Viñas, en Claudia conversa, continúa con la deconstrucción sin escuela –al estilo barthesiano– comenzada en Cuerpo a cuerpo y llevada a una culminación en Tartabul, la última novela de Viñas, y rompe con la lógica de la enunciación delatando desde el habla –mediante el uso desbordante de frases hechas y fosilizadas– los modelos morales e intelectuales de la clase media del interior del país. Esto mismo ocurre en la segunda novela de María Pía López, donde habla y escritura se expanden sobre una trama que –aunque espesa– hace de sostén de las voces que necesitan algo de qué hablar, y en ese sentido la trama se erige más como una excusa sobre la que volcar el ensayo para una tesis que como organizadora del relato en sí.

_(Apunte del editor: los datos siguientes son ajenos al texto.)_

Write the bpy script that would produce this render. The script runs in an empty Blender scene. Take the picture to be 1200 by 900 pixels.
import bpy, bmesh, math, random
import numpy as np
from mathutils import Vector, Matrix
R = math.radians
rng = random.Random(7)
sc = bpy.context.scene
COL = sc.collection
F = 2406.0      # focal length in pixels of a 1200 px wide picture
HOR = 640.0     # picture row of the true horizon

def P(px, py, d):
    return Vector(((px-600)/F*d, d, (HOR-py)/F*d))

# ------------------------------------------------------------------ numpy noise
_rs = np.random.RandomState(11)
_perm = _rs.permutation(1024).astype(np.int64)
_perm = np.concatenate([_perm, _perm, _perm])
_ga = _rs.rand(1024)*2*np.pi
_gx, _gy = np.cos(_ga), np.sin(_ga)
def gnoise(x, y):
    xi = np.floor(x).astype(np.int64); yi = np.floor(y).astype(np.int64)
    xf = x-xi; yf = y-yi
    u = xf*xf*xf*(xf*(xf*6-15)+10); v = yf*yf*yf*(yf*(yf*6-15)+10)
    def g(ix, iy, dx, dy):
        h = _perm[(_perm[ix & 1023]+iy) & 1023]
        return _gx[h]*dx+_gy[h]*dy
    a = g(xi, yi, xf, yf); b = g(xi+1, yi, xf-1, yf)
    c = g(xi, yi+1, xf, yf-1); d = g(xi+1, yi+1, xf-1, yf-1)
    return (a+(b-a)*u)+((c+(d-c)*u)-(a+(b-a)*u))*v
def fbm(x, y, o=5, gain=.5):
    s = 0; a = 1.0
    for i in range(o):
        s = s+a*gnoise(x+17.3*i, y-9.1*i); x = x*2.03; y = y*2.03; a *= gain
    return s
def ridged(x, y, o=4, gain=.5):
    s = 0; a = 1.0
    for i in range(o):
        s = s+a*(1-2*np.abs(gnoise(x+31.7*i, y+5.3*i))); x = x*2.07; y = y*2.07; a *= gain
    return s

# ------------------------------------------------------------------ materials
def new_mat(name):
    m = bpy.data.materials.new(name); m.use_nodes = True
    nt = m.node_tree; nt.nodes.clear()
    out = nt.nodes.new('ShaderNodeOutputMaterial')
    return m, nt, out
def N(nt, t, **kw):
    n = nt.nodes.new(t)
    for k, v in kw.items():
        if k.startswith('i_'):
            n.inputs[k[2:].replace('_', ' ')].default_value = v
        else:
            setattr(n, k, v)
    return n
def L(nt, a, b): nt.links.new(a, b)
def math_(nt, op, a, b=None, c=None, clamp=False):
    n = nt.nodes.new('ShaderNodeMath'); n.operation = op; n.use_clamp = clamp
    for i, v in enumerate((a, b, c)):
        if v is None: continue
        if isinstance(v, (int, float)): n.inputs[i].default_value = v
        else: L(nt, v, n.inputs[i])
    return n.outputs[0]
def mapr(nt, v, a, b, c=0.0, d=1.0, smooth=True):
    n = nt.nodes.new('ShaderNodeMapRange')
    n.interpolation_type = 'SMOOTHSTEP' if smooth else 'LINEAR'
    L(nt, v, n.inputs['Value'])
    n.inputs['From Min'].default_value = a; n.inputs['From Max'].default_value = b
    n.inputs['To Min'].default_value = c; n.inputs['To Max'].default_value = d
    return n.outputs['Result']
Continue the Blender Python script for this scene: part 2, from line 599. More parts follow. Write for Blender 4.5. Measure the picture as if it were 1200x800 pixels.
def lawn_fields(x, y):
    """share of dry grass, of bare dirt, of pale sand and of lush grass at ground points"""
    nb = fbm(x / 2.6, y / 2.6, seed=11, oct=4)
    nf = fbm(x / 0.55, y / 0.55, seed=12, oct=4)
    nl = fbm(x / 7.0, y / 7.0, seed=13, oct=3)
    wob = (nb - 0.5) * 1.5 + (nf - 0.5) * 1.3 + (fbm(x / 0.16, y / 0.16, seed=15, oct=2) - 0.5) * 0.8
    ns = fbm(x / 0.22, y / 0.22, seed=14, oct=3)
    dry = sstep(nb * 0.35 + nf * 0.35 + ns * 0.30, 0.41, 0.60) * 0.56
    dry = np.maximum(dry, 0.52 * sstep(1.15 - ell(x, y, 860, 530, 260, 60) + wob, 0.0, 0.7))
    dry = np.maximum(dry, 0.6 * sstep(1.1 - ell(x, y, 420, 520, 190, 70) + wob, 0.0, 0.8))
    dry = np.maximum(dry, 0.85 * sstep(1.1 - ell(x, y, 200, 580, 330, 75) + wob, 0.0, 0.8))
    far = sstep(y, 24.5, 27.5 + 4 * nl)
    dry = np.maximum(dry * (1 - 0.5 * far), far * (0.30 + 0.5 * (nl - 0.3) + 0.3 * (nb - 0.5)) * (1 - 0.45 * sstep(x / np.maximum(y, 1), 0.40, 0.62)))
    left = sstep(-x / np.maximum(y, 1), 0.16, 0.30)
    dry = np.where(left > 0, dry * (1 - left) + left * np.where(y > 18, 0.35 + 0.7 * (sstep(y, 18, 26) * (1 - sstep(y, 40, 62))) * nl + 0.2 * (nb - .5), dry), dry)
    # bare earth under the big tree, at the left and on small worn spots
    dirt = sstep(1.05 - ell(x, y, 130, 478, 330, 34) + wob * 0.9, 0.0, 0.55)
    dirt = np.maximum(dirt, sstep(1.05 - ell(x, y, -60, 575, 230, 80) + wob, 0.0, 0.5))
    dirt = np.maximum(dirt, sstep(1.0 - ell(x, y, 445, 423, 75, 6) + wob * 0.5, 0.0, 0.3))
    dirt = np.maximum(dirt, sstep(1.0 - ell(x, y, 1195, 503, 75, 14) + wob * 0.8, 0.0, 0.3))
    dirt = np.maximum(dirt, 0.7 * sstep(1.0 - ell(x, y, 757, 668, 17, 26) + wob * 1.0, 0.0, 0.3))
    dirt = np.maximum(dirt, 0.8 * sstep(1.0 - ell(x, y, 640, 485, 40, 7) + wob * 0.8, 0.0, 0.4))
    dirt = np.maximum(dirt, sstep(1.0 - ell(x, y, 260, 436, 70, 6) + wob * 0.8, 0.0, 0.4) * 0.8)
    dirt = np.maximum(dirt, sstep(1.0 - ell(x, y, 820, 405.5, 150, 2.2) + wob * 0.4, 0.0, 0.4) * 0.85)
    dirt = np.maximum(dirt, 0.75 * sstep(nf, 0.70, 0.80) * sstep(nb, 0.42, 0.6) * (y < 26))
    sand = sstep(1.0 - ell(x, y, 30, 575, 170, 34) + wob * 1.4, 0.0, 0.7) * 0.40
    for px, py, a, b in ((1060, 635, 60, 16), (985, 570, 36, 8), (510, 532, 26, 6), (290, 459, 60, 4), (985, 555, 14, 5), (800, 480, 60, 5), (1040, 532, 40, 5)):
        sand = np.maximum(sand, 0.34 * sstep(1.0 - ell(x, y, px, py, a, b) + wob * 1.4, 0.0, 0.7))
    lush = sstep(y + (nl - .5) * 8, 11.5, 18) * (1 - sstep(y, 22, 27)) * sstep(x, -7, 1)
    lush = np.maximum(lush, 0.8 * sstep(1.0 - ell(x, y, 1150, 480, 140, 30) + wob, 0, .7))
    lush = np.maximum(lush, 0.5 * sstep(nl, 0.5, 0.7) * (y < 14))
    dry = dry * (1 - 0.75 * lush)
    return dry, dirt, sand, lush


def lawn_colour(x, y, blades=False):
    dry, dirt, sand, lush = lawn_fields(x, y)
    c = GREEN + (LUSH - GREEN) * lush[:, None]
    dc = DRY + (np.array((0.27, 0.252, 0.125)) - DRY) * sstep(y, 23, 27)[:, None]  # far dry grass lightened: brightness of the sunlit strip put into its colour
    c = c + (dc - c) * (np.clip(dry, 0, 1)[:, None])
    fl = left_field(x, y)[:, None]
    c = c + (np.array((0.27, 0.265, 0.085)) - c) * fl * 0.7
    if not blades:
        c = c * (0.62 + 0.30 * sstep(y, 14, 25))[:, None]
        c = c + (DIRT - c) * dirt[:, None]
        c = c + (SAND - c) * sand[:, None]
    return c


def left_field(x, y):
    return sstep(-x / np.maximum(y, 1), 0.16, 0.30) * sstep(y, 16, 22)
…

Si barremos las voces, las reflexiones, los apuntes del subsuelo y dejamos la historia, entonces podemos recomponer la secuencia en la que un hombre mayor, con delirios místico-religiosos secuestra a una chica en Pehuajó. En la ciudad de La Plata, donde ahora viven, todos creen que el hombre es su abuelo y nadie se pregunta cómo es que la chica no va a la escuela ni sale nunca sola a la calle, y –mientras pague siempre al día– no le pedirán identificación de ningún tipo en la pensión donde el hombre alquila una habitación insuficiente. Al hombre lo matan y todo el barrio sale a declarar, ante policías y periodistas, no haber visto ni oído nunca nada raro. Y lo hacen de la misma manera, todos hablan desde el lugar común que sin embargo irá liberando, en el flemático devenir de su habla, el horror de lo que callan, de lo que esconden detrás de tanta palabra suelta. Esta habla poco clara por un lado y el habla de Clara la cautiva, por el otro, ese hablar-pensamiento de un cuerpo y una mente psíquicamente sometidos, que ha aprendido de su captor conceptos como “cósmico” o “placebos” y al que ella, atacando la norma, reproduce como “cómico” o “placenvos”. Al desconocer la norma conjuga el pasado de manera infantil e inventa palabras combinando sus sentidos, multiplicándolos como en una lengua poética. Y es que en el cautiverio tiene que guardar los recuerdos y las palabras que le eran propias, así es como hace lugar en la memoria y esconde lo que todavía es identidad. Sólo la mujer del subsuelo conoce y comprende de qué materia está hecha el alma humana: “La pequeña extranjera recuerda la lengua que mamó y la habla con nostalgia. ¿Y si nadie puede declararse no extranjero porque de ese rincón todos fuimos exiliados?”. La escriba reproduce aunque anota al margen, y en sus palabras ella escucha mucho más de lo que dicen. Su escritura se va confundiendo con el hablar de la víctima y se mantiene oculta en un universo de la palabra como puesta en riesgo, un riesgo que tal vez siempre haya que correr para que esa unión entre creación y sociedad de algún modo exista.

Cuando Caperucita preguntaba y repreguntaba, razona Clara la cautiva, ya sabía o intuía, que el lobo acechaba detrás de lo aparente.